If contrasting colors are outside you or your client’s design comfort zone, consider giving the concept a test run before making the leap, especially if you are thinking of it for cabinetry and windows. Try adding the aforementioned throw pillows and linens to the room in contrasting colors, or painting an accent wall in an entranceway or powder room. This will give you a chance to live with the idea before committing to something that will likely be in your home for decades to come.

A high-quality window, such as those from the Marvin family of brands, is designed to last a lifetime. Opting for black-interior windows is a major decision, but their sleek appeal against a white wall, such as in this room, is undeniable. This works to outline the view of the bucolic backyard.
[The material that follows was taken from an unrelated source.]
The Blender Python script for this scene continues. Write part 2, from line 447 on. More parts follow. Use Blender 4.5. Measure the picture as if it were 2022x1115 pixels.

The black metal support beams in the cathedral ceiling give the space a pulled together look.

While the concept of a kitchen island in a different color than the bulk of the cabinetry has become a design staple, it had typically been in a natural wood tone to give it the “piece of furniture” look. A more recent trend seems to be islands painted black or stained to a nearly-black ebony color.

Another trendy kitchen design look is light-colored flooring, such as the blonde wood floor, which offers a beautiful sense of contrast to the dark cabinetry and deep gray wall color.

With its unexpected blue ceiling, this kitchen on Cape Cod offers a sophisticated interpretation of “beach style.” The color also works to highlight the intricate millwork of the coffered ceiling.

If you’re considering contrast, test the waters with something that can be readily replaced and then dive in. This is one trend that shows all signs of staying power.